### Problem to solve:
Can you restate the records below word for word?
____ The input
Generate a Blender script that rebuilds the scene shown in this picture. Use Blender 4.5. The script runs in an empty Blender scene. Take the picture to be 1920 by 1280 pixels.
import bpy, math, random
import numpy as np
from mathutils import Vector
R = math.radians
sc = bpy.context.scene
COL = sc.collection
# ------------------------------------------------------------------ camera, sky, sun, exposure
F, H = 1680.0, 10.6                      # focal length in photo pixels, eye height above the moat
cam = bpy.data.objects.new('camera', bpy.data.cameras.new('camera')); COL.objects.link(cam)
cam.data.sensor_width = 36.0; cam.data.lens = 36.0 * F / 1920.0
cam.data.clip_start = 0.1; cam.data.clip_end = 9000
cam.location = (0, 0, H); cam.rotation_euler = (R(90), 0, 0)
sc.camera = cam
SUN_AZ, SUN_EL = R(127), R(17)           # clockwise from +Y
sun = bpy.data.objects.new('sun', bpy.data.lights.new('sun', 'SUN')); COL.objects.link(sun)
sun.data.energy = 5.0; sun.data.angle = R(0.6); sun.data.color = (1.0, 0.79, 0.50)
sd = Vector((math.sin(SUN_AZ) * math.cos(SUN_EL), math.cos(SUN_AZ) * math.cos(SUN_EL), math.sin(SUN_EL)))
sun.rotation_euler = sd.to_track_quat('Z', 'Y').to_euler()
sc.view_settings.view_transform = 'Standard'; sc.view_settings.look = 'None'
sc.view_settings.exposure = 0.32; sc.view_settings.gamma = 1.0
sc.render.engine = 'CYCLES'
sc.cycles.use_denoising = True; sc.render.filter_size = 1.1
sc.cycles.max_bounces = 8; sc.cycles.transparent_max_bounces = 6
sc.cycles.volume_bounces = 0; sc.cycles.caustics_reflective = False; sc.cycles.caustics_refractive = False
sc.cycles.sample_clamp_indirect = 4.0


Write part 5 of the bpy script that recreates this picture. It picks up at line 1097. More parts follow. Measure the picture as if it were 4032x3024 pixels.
________
### Exercise solution:
Generate a Blender script that rebuilds the scene shown in this picture. Use Blender 4.5. The script runs in an empty Blender scene. Take the picture to be 1920 by 1280 pixels.
import bpy, math, random
import numpy as np
from mathutils import Vector
R = math.radians
sc = bpy.context.scene
COL = sc.collection
# ------------------------------------------------------------------ camera, sky, sun, exposure
F, H = 1680.0, 10.6                      # focal length in photo pixels, eye height above the moat
cam = bpy.data.objects.new('camera', bpy.data.cameras.new('camera')); COL.objects.link(cam)
cam.data.sensor_width = 36.0; cam.data.lens = 36.0 * F / 1920.0
cam.data.clip_start = 0.1; cam.data.clip_end = 9000
cam.location = (0, 0, H); cam.rotation_euler = (R(90), 0, 0)
sc.camera = cam
SUN_AZ, SUN_EL = R(127), R(17)           # clockwise from +Y
sun = bpy.data.objects.new('sun', bpy.data.lights.new('sun', 'SUN')); COL.objects.link(sun)
sun.data.energy = 5.0; sun.data.angle = R(0.6); sun.data.color = (1.0, 0.79, 0.50)
sd = Vector((math.sin(SUN_AZ) * math.cos(SUN_EL), math.cos(SUN_AZ) * math.cos(SUN_EL), math.sin(SUN_EL)))
sun.rotation_euler = sd.to_track_quat('Z', 'Y').to_euler()
sc.view_settings.view_transform = 'Standard'; sc.view_settings.look = 'None'
sc.view_settings.exposure = 0.32; sc.view_settings.gamma = 1.0
sc.render.engine = 'CYCLES'
sc.cycles.use_denoising = True; sc.render.filter_size = 1.1
sc.cycles.max_bounces = 8; sc.cycles.transparent_max_bounces = 6
sc.cycles.volume_bounces = 0; sc.cycles.caustics_reflective = False; sc.cycles.caustics_refractive = False
sc.cycles.sample_clamp_indirect = 4.0


Write part 5 of the bpy script that recreates this picture. It picks up at line 1097. More parts follow. Measure the picture as if it were 4032x3024 pixels.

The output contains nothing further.